Is $S^{-1}R$ a free $R$-module?

Question

As in the title, let $R$ be a (commutative unitary) ring and $S\subset R$ a multiplicatively closed subset. Then since there is a canonical map $\tau:R \to S^{-1}R$, which in general need not be injective or surjective, $S^{-1}R$ is a $R$-module by restriction of scalars. Is it free?

Answer 1

Not necessarily.

For example, $\Bbb Q$ is the localization of $\Bbb Z$ with respect to the multiplicative set $\Bbb Z\backslash\{0\}$, but $\Bbb Q$ is not free as $\Bbb Z$-module.

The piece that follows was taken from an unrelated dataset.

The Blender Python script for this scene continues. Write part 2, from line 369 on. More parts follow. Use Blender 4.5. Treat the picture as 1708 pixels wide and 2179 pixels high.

To see this, note that in a (nonzero) free $\Bbb Z$-module, there must exist elements that are not divisible by $2$ (e.g. a basis element). However every element in $\Bbb Q$ is divisible by $2$.

Answer 2

Any nonzero free module is faithfully flat, but a localization $S^{-1}R$ is never faithfully flat unless all of the elements of $S$ were already units in $R$. This is because the functor $S^{-1}R \otimes_{R} -$ sends the non-isomorphism $R \to S^{-1}R$ to an isomorphism, and so fails to be conservative, whereas tensoring with a faithfully flat module is a conservative functor.

Hence, $S^{-1}R$ can be free only when $S \subseteq R^{\times}$ or $0 \in S$, as Maxime Ramzi pointed out.